In 2003, the United States stumbled into the middle of a power struggle between the majority Shiites and the ascendant minority Sunnis, the latter a part of the group that dominates the Arab world in general. It was, as America has seen, in many respects an unfortunate intrusion into a deadly political jungle. Now, two years later, Mesopotamia's inhabitants are trying to guess which way to jump. They do not know who will come out on top, but Iraqis, through long experience, have to judge the Americans to be short-timers in the country. By now, few if any Iraqis other than the Kurds in the north and interim government officials want them to stay: The Kurds want U. S. protection from the Arabs and the Turks, and figures such as Interim Prime Minister Allawi is protected by American soldiers.

The elections scheduled to held very soon (as this is written) and in December 2005 are intended to produce a government that can take over the country and run it. There are few grounds for optimism, however. Put bluntly, civil war looms, whatever the "success" of the election procedure. The outlook is gloomy —and different from that in Afghanistan because the U.S. presence there is smaller and centered on one city (Kabul) and the Afghan peoples have a lucrative source of income in raising poppy seeds for opium.

Where does that leave the Washington leadership? They assuredly have fewer viable options than the Nixon administration had thirty-five years ago. Nonetheless, if Iraq flares into civil war, or even a wider conflict, U. S. policy makers may still contrive to put some kind of a spin on the situation. (When a tsunami strikes, head for the hills.) Aside from the Vietnam pullout, the United States quite simply evacuated Lebanon in 1958 and again in 1984, as well as Somalia just ten years ago.

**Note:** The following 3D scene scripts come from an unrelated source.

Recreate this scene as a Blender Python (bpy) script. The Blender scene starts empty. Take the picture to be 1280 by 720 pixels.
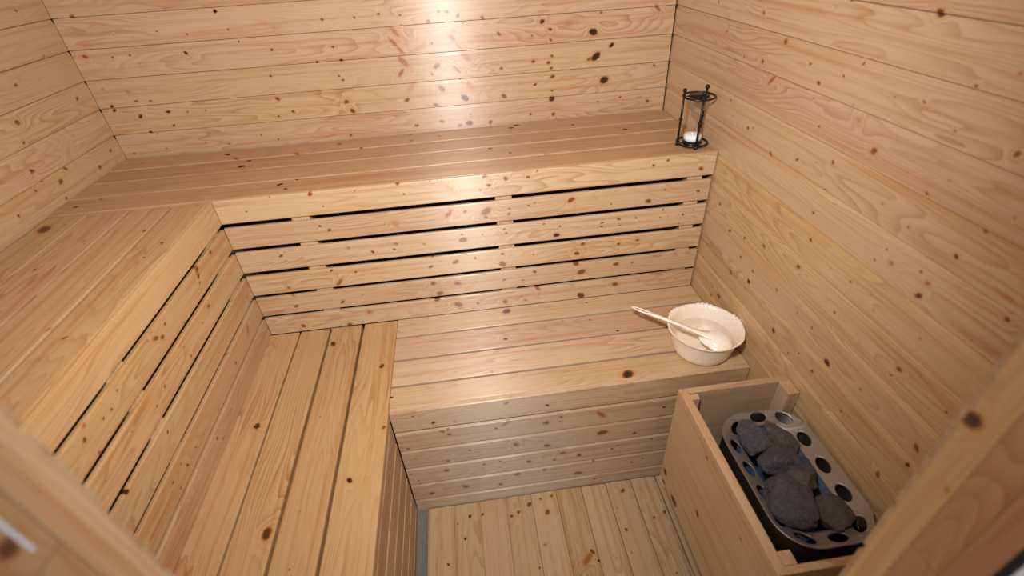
import bpy, bmesh, math, random
from mathutils import Vector, Matrix, noise

# ------------------------------------------------------------------ camera, light, exposure
scene = bpy.context.scene
COL = scene.collection

cam_data = bpy.data.cameras.new('camera')
cam = bpy.data.objects.new('camera', cam_data)
COL.objects.link(cam)
cam.location = (1.1706, -1.8193, 1.5989)
cam.rotation_euler = (0.9404, 0.0515, -0.1256)
cam_data.sensor_width = 36.0
cam_data.lens = 610.68 * 36.0 / 1280.0
cam_data.clip_start = 0.01
cam_data.dof.use_dof = True
cam_data.dof.focus_distance = 1.75
cam_data.dof.aperture_fstop = 2.4
scene.camera = cam

world = bpy.data.worlds.new('world')
scene.world = world
world.use_nodes = True
bg = world.node_tree.nodes['Background']
bg.inputs['Color'].default_value = (0.86, 0.93, 1.0, 1)
bg.inputs['Strength'].default_value = 0.75


def area_light(name, loc, target, sx, sy, power, color):
    d = bpy.data.lights.new(name, 'AREA')
    d.shape = 'RECTANGLE'
    d.size, d.size_y, d.energy, d.color = sx, sy, power, color
    o = bpy.data.objects.new(name, d)
    COL.objects.link(o)
    o.location = loc
    o.rotation_euler = (Vector(target) - Vector(loc)).to_track_quat('-Z', 'Y').to_euler()
    return o


# added weak cool fill, unseen behind the camera, for the open doorway
area_light('doorway_fill', (1.42, -3.6, 0.80), (1.42, 0, 0.80), 0.95, 1.2, 4, (0.90, 0.95, 1.0))
# added unseen spot near the camera, like a flash; its cone spares the jambs
lamp = bpy.data.lights.new('flash_spot', 'SPOT')
lamp.energy, lamp.color, lamp.shadow_soft_size = 106, (1.0, 0.98, 0.95), 0.05
lamp.spot_size, lamp.spot_blend = math.radians(156), 1.0
lamp_ob = bpy.data.objects.new('flash_spot', lamp)
COL.objects.link(lamp_ob)
lamp_ob.location = (1.16, -1.55, 1.72)
lamp_ob.rotation_euler = (Vector((1.02, -0.3, 1.12)) - lamp_ob.location).to_track_quat('-Z', 'Y').to_euler()

vs = scene.view_settings
vs.view_transform = 'Standard'
vs.look = 'None'
vs.gamma = 1
vs.use_curve_mapping = False
vs.exposure = 0.0

# ------------------------------------------------------------------ measures (metres)
W, ZU, ZL, ZD = 1.952, 1.0228, 0.5175, 0.02     # room width, upper bench, lower bench, deck
YU, XL, X2, Y2 = -0.4523, 0.4509, 0.883, -0.8732  # riser planes and lower bench edges
YD = -1.589                                     # inner face of the door wall
ZC = 2.05                                       # ceiling
DX0, DX1, DZ = 0.886, 1.573, 1.93               # door opening

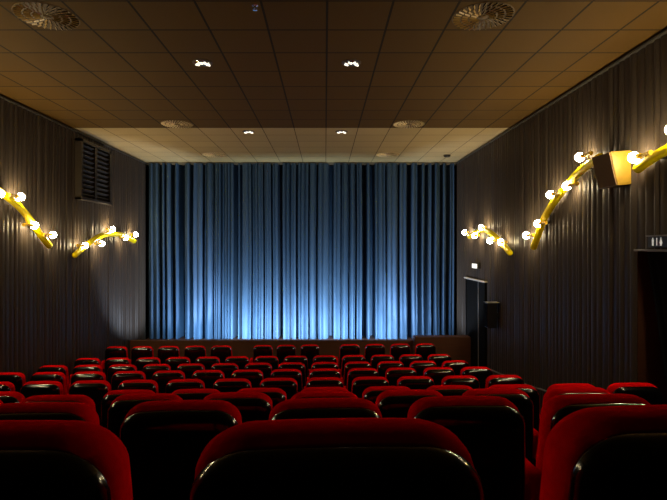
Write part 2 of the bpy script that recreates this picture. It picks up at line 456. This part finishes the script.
# ------------------------------------------------------------------ speakers
t = thing('wall_speaker', 'gold brown wedge shaped loudspeaker hung on the right wall between two yellow lamps', 'speaker', (XR, 5.78, CZ+.70))
def W(x, d, z): return (x-XR, d-5.78, z-.70)
bm = bmesh.new()
xt, xb = 3.225, 3.305
ring = lambda d, s: [W(xt, d, 1.068), W(3.46, d, 1.085), W(3.46, d, .70), W(xb, d, .685)]
add_loft(bm, [ring(5.59, 0), ring(5.97, 0)]); obj('cabinet', bm, M_cab, t, smooth=False, bevel=.006)
bm = bmesh.new()
g = [(xt-.012, 5.60, 1.06), (xt-.012, 5.96, 1.06), (xb-.012, 5.96, .692), (xb-.012, 5.60, .692)]
g2 = [(xt+.004, 5.60, 1.06), (xt+.004, 5.96, 1.06), (xb+.004, 5.96, .692), (xb+.004, 5.60, .692)]
add_loft(bm, [[W(*p) for p in g], [W(*p) for p in g2]]); obj('grille', bm, M_grille, t, smooth=False)
bm = bmesh.new(); add_box(bm, (-.05, -.06, .12), (-.005, .06, .26)); obj('bracket', bm, M_black, t, smooth=False)

t = thing('surround_speaker', 'small black loudspeaker on the right wall beside the exit door', 'speaker', (XR, 9.95, CZ-1.64))
bm = bmesh.new(); add_box(bm, (-.26, -.10, 0), (-.07, .10, .50)); obj('cabinet', bm, mat('black speaker cabinet', (.012, .012, .013), .3), t, smooth=False, bevel=.01)
bm = bmesh.new(); add_box(bm, (-.270, -.09, .02), (-.259, .09, .48)); obj('grille', bm, M_void, t, smooth=False)
bm = bmesh.new(); add_box(bm, (-.085, -.03, .2), (-.005, .03, .3)); obj('bracket', bm, M_black, t, smooth=False)

# ------------------------------------------------------------------ vent
bm = bmesh.new(); add_box(bm, (-.275, -.11, .50), (-.01, .11, .512)); obj('top_plate', bm, M_trim, t, smooth=False)
t = thing('ventilation_grille', 'dark louvred ventilation grille high on the left wall', 'vent', (XL, 10.0, CZ+.885))
bm = bmesh.new(); y0, y1, H = -.63, .69, 1.16
for lo, hi in (((.03,y0,0),(.16,y0+.07,H)), ((.03,y1-.07,0),(.16,y1,H)), ((.03,y0,H-.06),(.16,y1,H)), ((.03,y0,0),(.18,y1,.05)), ((.03,-.05,0),(.15,.05,H))):
    add_box(bm, lo, hi)
obj('frame', bm, M_vent, t, smooth=False, bevel=.005)
bm = bmesh.new(); add_box(bm, (.02, y0+.02, .02), (.035, y1-.02, H-.02)); obj('back_plate', bm, M_void, t, smooth=False)
for (a, b) in ((y0+.07, -.05), (.05, y1-.07)):
    bm = bmesh.new()
    for k in range(11):
        z = .09+k*.0945
        add_box(bm, (-.05, a, -.006), (.05, b, .006), Matrix.Translation((.095, 0, z)) @ Matrix.Rotation(math.radians(-32), 4, 'Y'))
    obj('louvre', bm, M_vent, t, smooth=False)

# ------------------------------------------------------------------ ceiling fittings
def tile_c(i, j): return Vector((.02+(i+.5)*T, 9.30+(j+.5)*T, ZC))
def diffuser(c, label, pale):
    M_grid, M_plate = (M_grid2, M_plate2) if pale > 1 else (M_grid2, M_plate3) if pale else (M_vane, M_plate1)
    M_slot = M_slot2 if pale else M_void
    t = thing('air_diffuser', label, 'air diffuser', c, group='round swirl air diffusers in the ceiling')
    bm = bmesh.new(); add_lathe(bm, [(.292, 0), (.290, -.004), (.10, -.006), (.01, -.006)], 48); obj('plate', bm, M_plate, t)
    bs = bmesh.new(); bv = bmesh.new()
    for r0, r1, n in ((.06, .125, 16), (.14, .20, 24), (.215, .28, 32)):
        for k in range(n):
            a = 2*math.pi*(k+.4*(n % 3))/n
            R0 = Matrix.Rotation(a, 4, 'Z') @ Matrix.Translation(((r0+r1)/2, 0, 0)) @ Matrix.Rotation(.25, 4, 'Z')
            h = (r1-r0)/2; wd = .30*math.pi*(r0+r1)/n*.5
            add_box(bs, (-h, -wd, -.0085), (h, wd*.3, -.005), R0)
            add_box(bv, (-h, -.0012, -.007), (h, .0012, .007), R0 @ Matrix.Translation((0, wd*.65, -.011)) @ Matrix.Rotation(math.radians(-40), 4, 'X'))
    obj('slots', bs, M_slot, t, smooth=False); obj('vanes', bv, M_grid, t, smooth=False)
    bm = bmesh.new(); add_lathe(bm, [(.035, -.005), (.035, -.012), (.02, -.016), (.005, -.017)], 24); obj('hub', bm, M_plate, t)
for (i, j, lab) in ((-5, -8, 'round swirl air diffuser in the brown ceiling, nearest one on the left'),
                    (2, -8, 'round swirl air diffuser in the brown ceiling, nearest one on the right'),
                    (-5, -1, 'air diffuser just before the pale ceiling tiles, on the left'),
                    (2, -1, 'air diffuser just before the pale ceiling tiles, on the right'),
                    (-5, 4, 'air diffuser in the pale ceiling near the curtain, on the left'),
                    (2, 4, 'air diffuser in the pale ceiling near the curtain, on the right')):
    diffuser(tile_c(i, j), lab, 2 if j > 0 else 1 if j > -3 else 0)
def downlight(c, label):
    t = thing('downlight', label, 'ceiling light', c, group='round ceiling downlights')
    bm = bmesh.new(); add_lathe(bm, [(.118, 0), (.118, -.006), (.105, -.010), (.092, -.010), (.090, 0)], 40); obj('rim', bm, M_rim, t)
    bm = bmesh.new()
    rings = []
    for r, z in ((.092, -.004), (.08, -.010), (.055, -.016), (.03, -.019), (.01, -.020)):
        rings.append([Vector((r*(1+.10*(k % 2))*math.cos(2*math.pi*k/16), r*(1+.10*(k % 2))*math.sin(2*math.pi*k/16), z-.004*(k % 2))) for k in range(16)])
    add_loft(bm, rings); obj('reflector', bm, M_chrome, t, smooth=False)
    for (x, y) in ((-.062, .02), (-.02, -.035), (.035, -.03), (.065, .03)):
        bm = bmesh.new(); add_tube(bm, [(x-.018, y-.012, -.024), (x+.018, y+.012, -.024)], .010, 8, True); obj('lamp_capsule', bm, M_lens, t)
for (i, j, lab) in ((-3, -6, 'round ceiling downlight in the brown tiles, on the left'), (0, -6, 'round ceiling downlight in the brown tiles, on the right'),
                    (-3, 0, 'round downlight in the pale ceiling tiles, on the left'), (0, 0, 'round downlight in the pale ceiling tiles, on the right')):
    downlight(tile_c(i, j), lab)
t = thing('sprinkler', 'tiny sprinkler head in the ceiling at the top edge', 'sprinkler', (-.645, 4.56, ZC))
bm = bmesh.new(); add_lathe(bm, [(.03, 0), (.03, -.006), (.012, -.010), (.012, -.030)], 20); obj('escutcheon', bm, M_chrome, t)
bm = bmesh.new(); add_lathe(bm, [(.006, -.03), (.022, -.045), (.022, -.048), (.005, -.05)], 16); obj('deflector', bm, M_chrome, t)
t = thing('smoke_detector', 'small black round sensor in the pale ceiling near the curtain, at right', 'sensor', (2.977, 12.08, ZC))
bm = bmesh.new(); add_lathe(bm, [(.085, 0), (.085, -.02), (.07, -.045), (.03, -.05)], 28); obj('housing', bm, M_black, t)
bm = bmesh.new(); add_lathe(bm, [(.028, -.049), (.028, -.056), (.01, -.058)], 20); obj('cap', bm, M_trim, t)

# ------------------------------------------------------------------ signs
t = thing('restroom_sign', 'dark sign with pale man and woman symbols above the right doorway', 'sign', (XR, 5.11, CZ+.045))
bm = bmesh.new(); add_box(bm, (-.055, -.19, -.06), (-.005, .17, .055)); obj('plate', bm, M_sign, t, smooth=False, bevel=.003)
bm = bmesh.new(); add_box(bm, (-.075, -.20, .055), (-.005, .18, .068)); obj('top_rail', bm, M_trim, t, smooth=False)
def fig(y, woman):
    bm = bmesh.new(); x0, x1 = -.058, -.054
    def poly(pp):
        add_loft(bm, [[(x0, y+p[0], p[1]) for p in pp], [(x1, y+p[0], p[1]) for p in pp]])
    poly([(.008*math.cos(2*math.pi*k/10), .035+.008*math.sin(2*math.pi*k/10)) for k in range(10)])
    if woman: poly([(-.008, .025), (.008, .025), (.022, -.018), (-.022, -.018)])
    else: poly([(-.015, .025), (.015, .025), (.013, -.012), (-.013, -.012)])
    for q in (-.007, .007): poly([(q-.005, -.012), (q+.005, -.012), (q+.005, -.042), (q-.005, -.042)])
    return bm
obj('man_symbol', fig(.09, False), M_mark, t, smooth=False); obj('woman_symbol', fig(-.035, True), M_mark, t, smooth=False)
bm = bmesh.new(); add_box(bm, (-.058, .022, -.04), (-.054, .034, .04)); obj('divider', bm, M_mark, t, smooth=False)
t = thing('exit_sign', 'small lit white sign above the exit door on the right wall', 'sign', (XR, 11.28, CZ-.455))
bm = bmesh.new(); add_box(bm, (-.09, -.19, -.055), (-.01, .19, .075)); obj('housing', bm, M_black, t, smooth=False, bevel=.004)
bm = bmesh.new(); add_box(bm, (-.098, -.18, -.05), (-.089, .18, .05)); obj('sign_face', bm, M_exit, t, smooth=False)

# ------------------------------------------------------------------ lights
def spot(loc, target, power, col, ang, blend=.9, size=.06):
    l = bpy.data.lights.new('stage_flood', 'SPOT'); l.energy = power; l.color = col; l.spot_size = math.radians(ang); l.spot_blend = blend; l.shadow_soft_size = size
    o = bpy.data.objects.new('stage_flood', l); C.objects.link(o); o.location = loc
    o.rotation_euler = (Vector(target)-Vector(loc)).to_track_quat('-Z', 'Y').to_euler()
for (x, p, col) in ((-3.35, 110, (.45, .76, 1.0)), (-2.1, 240, (.58, .83, 1.0)), (-.9, 260, (.64, .85, 1.0)), (.3, 260, (.62, .85, 1.0)), (1.4, 190, (.58, .82, 1.0)), (2.4, 60, (.55, .78, 1.0))):
    spot((x, 12.2, SZ-.05), (x, YF, SZ+.45), p*1.5, col, 146, 1.0)
spot((-2.2, 12.3, SZ-.03), (-4.77, 12.45, CZ-.2), 380, (.70, .82, 1.0), 84, .45)
spot((1.0, 12.3, SZ-.03), (3.5, 12.45, CZ-.2), 300, (.70, .82, 1.0), 84, .45)

w = bpy.data.worlds.new('World'); bpy.context.scene.world = w; w.use_nodes = True
w.node_tree.nodes['Background'].inputs[0].default_value = (.0, .0, .0, 1)

# ------------------------------------------------------------------ camera
cam = bpy.data.cameras.new('Camera'); co = bpy.data.objects.new('Camera', cam); C.objects.link(co)
cam.sensor_width = 36; cam.lens = F/667*36; cam.clip_start = .02
co.location = (0, 0, CZ); co.rotation_euler = (math.pi/2, 0, 0)
cam.shift_x = (333.5-325)/667; cam.shift_y = -(250-246)/667
sc = bpy.context.scene; sc.camera = co
sc.view_settings.view_transform = 'Standard'; sc.view_settings.look = 'None'; sc.view_settings.gamma = 1; sc.view_settings.exposure = 0
sc.view_settings.use_curve_mapping = False
sc.cycles.use_denoising = True
sc.cycles.max_bounces = 6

It may even be that a better interpretation can some day be put on the American intervention in and departure, whenever it comes, from Iraq. From an historical perspective, the Middle East has been on dead center for fifty years at least, and it will take a shock treatment to nudge it toward social and political reform. Perhaps Americans will look back one day and be able to say they administered that shock.